* Prompt *
Restate the material word for word and leave out anything that is a picture.

-- Given material start --

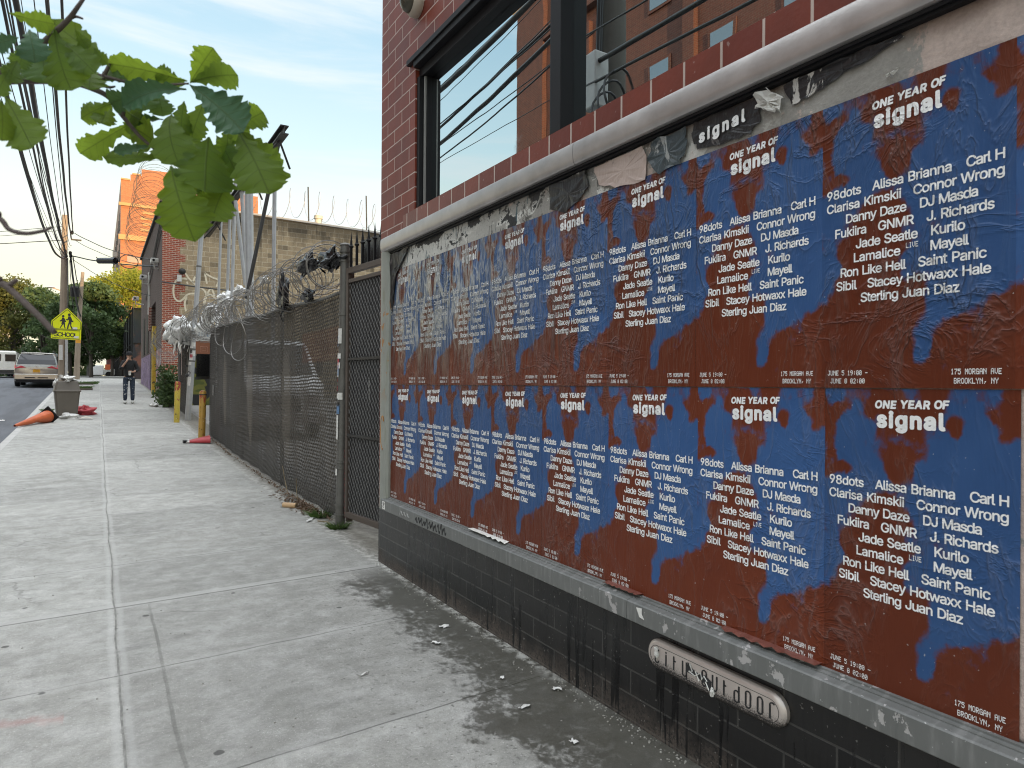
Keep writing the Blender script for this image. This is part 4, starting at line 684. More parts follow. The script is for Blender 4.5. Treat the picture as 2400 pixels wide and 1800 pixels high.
for i in range(nz_+1):                                                # expanded metal: steep diamonds
    pts = []; s0 = .05+.032*i; k = 0; z = .16
    while z < 2.56: pts.append(GP_(s0+(.013 if (k+i) % 2 else -.013), z, .030)); z += .042; k += 1
    q.tube(pts, .0028, 3, caps=False)
q.build('expanded_mesh', simple('expanded_metal', (.15, .145, .14), .5, .2, .4, 12), gate)
for i in range(11):
    s_ = .06+i*.135; q = MB(); zt = 3.07+.0*i; q.tube([GP_(s_, 2.722, .02), GP_(s_, zt-.12, .02)], .016, 4); q.tube([GP_(s_, zt-.12, .02), GP_(s_, zt-.10, .02), GP_(s_, zt+.03, .02)], [.019, .014, .001], 6); q.sph(GP_(s_, zt-.125, .02), (.027, .027, .016), 8, 5); q.build('picket', MAT['black_metal'], gate)
q = MB(); gbar(q, .05, GL, 2.73, 3.02, -.10, -.095); q.build('screen_board', MAT['black_plastic'], gate)
post = thing('gate_post', 'grey round gate post plastered with stickers beside the dark mesh gate', 'post', (2.235, 7.22, 0))
pb, pt = Vector((2.225, 7.22, -.02)), Vector((2.262, 7.22, 2.985)); pax = pt-pb
q = MB(); q.cyl(pb, pt, .052, n=20); q.sph(pt, (.06, .06, .025), 16, 6); sharp(q.build('pole', MAT['galv_dark'], post))
for z in (.12, .22, .62, .68, 2.25, 2.82, 2.88, 2.92): q = MB(); c = pb+pax*(z/3.0); q.cyl(c, c+Vector((0, 0, .018)), .063, n=20); q.build('band', MAT['galv_dark'], post)
random.seed(7)
stick_on(post, pb, pax, .0585, [(random.uniform(.95, 2.1), random.uniform(.03, .12), a, a+random.uniform(.5, 1.1), random.choice(['st_white', 'st_white', 'st_black', 'st_red', 'st_white', 'st_blue'])) for a in [random.uniform(-.9, .5) for _ in range(16)]]+[(.93, .26, -.6, .5, 'st_white'), (.55, .07, -.2, .5, 'st_white'), (1.20, .1, -.6, .7, 'st_blue'), (1.95, .16, .0, .9, 'st_white')])
jamb = MB().box((2.275, 7.125, .04), (2.33, 7.185, 2.74)).build('gate_jamb', MAT['rust_brown']); tag(jamb, 'brown steel jamb standing between the sticker covered grey post and the gate', 'post')
ch = MB()
for k in range(24):
    z = .10+k*.03; ch.tube([(2.262+.010*math.cos(a)*(1 if k % 2 else .4), 7.165+.010*math.cos(a)*(.4 if k % 2 else 1), z+.02*math.sin(a)) for a in lin(0, 2*PI, 9)[:-1]], .0035, 4, True)
tag(ch.build('chain', MAT['red']), 'red chain hanging down beside the grey gate post', 'chain')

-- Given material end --

* Full response *
Keep writing the Blender script for this image. This is part 4, starting at line 684. More parts follow. The script is for Blender 4.5. Treat the picture as 2400 pixels wide and 1800 pixels high.
for i in range(nz_+1):                                                # expanded metal: steep diamonds
    pts = []; s0 = .05+.032*i; k = 0; z = .16
    while z < 2.56: pts.append(GP_(s0+(.013 if (k+i) % 2 else -.013), z, .030)); z += .042; k += 1
    q.tube(pts, .0028, 3, caps=False)
q.build('expanded_mesh', simple('expanded_metal', (.15, .145, .14), .5, .2, .4, 12), gate)
for i in range(11):
    s_ = .06+i*.135; q = MB(); zt = 3.07+.0*i; q.tube([GP_(s_, 2.722, .02), GP_(s_, zt-.12, .02)], .016, 4); q.tube([GP_(s_, zt-.12, .02), GP_(s_, zt-.10, .02), GP_(s_, zt+.03, .02)], [.019, .014, .001], 6); q.sph(GP_(s_, zt-.125, .02), (.027, .027, .016), 8, 5); q.build('picket', MAT['black_metal'], gate)
q = MB(); gbar(q, .05, GL, 2.73, 3.02, -.10, -.095); q.build('screen_board', MAT['black_plastic'], gate)
post = thing('gate_post', 'grey round gate post plastered with stickers beside the dark mesh gate', 'post', (2.235, 7.22, 0))
pb, pt = Vector((2.225, 7.22, -.02)), Vector((2.262, 7.22, 2.985)); pax = pt-pb
q = MB(); q.cyl(pb, pt, .052, n=20); q.sph(pt, (.06, .06, .025), 16, 6); sharp(q.build('pole', MAT['galv_dark'], post))
for z in (.12, .22, .62, .68, 2.25, 2.82, 2.88, 2.92): q = MB(); c = pb+pax*(z/3.0); q.cyl(c, c+Vector((0, 0, .018)), .063, n=20); q.build('band', MAT['galv_dark'], post)
random.seed(7)
stick_on(post, pb, pax, .0585, [(random.uniform(.95, 2.1), random.uniform(.03, .12), a, a+random.uniform(.5, 1.1), random.choice(['st_white', 'st_white', 'st_black', 'st_red', 'st_white', 'st_blue'])) for a in [random.uniform(-.9, .5) for _ in range(16)]]+[(.93, .26, -.6, .5, 'st_white'), (.55, .07, -.2, .5, 'st_white'), (1.20, .1, -.6, .7, 'st_blue'), (1.95, .16, .0, .9, 'st_white')])
jamb = MB().box((2.275, 7.125, .04), (2.33, 7.185, 2.74)).build('gate_jamb', MAT['rust_brown']); tag(jamb, 'brown steel jamb standing between the sticker covered grey post and the gate', 'post')
ch = MB()
for k in range(24):
    z = .10+k*.03; ch.tube([(2.262+.010*math.cos(a)*(1 if k % 2 else .4), 7.165+.010*math.cos(a)*(.4 if k % 2 else 1), z+.02*math.sin(a)) for a in lin(0, 2*PI, 9)[:-1]], .0035, 4, True)
tag(ch.build('chain', MAT['red']), 'red chain hanging down beside the grey gate post', 'chain')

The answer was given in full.